- Written problem
Only the number is wanted: count the lines in the data with "script" in them.

(begin)

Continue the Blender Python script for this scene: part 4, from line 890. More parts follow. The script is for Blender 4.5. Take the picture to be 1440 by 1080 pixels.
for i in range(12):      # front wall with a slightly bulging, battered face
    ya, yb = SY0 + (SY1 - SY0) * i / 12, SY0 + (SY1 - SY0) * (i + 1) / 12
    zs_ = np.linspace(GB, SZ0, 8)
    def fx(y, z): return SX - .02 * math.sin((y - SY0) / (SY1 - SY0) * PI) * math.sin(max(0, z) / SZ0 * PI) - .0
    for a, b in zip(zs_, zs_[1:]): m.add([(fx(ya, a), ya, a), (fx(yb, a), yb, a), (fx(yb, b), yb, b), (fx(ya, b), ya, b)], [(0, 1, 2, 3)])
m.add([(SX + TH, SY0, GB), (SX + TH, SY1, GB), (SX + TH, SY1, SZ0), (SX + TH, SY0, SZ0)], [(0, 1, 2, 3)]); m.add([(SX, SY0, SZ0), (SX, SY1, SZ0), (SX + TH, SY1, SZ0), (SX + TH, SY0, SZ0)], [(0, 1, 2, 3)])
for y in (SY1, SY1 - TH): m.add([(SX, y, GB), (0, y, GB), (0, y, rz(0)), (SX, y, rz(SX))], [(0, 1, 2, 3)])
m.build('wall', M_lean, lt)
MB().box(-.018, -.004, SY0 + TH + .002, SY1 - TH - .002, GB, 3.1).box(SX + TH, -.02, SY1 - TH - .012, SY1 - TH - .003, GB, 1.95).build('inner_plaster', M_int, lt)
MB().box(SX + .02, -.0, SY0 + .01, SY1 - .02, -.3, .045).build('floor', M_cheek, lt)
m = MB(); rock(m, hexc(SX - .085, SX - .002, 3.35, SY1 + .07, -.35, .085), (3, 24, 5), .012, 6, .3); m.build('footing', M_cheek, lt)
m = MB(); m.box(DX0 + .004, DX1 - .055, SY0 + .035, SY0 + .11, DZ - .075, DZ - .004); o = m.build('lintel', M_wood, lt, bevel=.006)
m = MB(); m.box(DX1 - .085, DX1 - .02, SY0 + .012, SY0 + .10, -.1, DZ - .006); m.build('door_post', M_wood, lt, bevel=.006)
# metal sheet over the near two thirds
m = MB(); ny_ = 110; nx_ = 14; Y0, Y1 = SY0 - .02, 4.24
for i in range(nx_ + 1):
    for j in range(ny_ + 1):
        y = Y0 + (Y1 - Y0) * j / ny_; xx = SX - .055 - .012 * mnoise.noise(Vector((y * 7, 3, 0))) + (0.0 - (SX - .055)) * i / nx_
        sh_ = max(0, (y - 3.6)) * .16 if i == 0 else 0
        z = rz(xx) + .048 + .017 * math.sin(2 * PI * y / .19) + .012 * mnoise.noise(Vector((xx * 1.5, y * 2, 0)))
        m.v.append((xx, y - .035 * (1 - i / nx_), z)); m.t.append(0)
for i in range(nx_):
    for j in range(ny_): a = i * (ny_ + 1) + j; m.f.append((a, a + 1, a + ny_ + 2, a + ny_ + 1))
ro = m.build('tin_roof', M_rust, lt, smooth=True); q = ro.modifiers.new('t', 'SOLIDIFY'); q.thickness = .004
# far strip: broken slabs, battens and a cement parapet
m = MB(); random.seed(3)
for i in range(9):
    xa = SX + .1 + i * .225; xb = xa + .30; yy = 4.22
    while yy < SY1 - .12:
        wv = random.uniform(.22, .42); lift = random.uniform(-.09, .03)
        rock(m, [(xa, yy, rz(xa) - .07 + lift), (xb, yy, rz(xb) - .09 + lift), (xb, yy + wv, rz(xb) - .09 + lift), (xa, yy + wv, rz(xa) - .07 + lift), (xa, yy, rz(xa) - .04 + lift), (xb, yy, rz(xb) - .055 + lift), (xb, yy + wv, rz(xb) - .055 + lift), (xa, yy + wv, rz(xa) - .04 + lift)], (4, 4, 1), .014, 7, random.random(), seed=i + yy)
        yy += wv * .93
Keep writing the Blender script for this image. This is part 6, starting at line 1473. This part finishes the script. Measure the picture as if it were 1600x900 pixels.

(end)

- Written solution
2